While it may feel as if not much is happening in the first part, I think this is because there is so very much happening beneath the plot. Through the use of his references to other real writers and artists, the precious few details we learn about Archimboldi, and the locales, Bolano is revealing the themes that he will explore throughout the remainder of the novel, which happen to be the big themes of the 20th century. In reflecting on this, 2666 is Bolano’s retrospective on the 20th century, as well as his own life. Most of those references in the first section point to events and philosophies that Bolano believes were the most significant in shaping the 20 century. Of course, based on all the dismissal of literary criticism in this part, I could be all wrong, and Bolano’s having a good laugh about us trying to dissect his book.

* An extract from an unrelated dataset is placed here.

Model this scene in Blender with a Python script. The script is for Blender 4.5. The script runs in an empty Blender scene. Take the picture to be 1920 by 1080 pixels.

Thanks for the overview, Terry (and for checking us out here at IZ!). I figured something like that must be going on; the book could hardly be as acclaimed as it is if the first 150-ish pages could just be completely excised. But I’m excited now to keep an eye out for thematic echoes of the Part About the Critics throughout the rest of the book. Your mention of Bolaño’s use of real artists as a revelation of theme makes me think Daryl may be on to more than we realize. Which means [sigh] I’m going to have to think about Duchamp some more.
Jeff, there’s more on Duchamp later too, though I think it’s mostly oblique, and one possible tie-in (the possible real-life artist Edwin Johns corresponds to) was brought to my attention just today over at bolanobolano.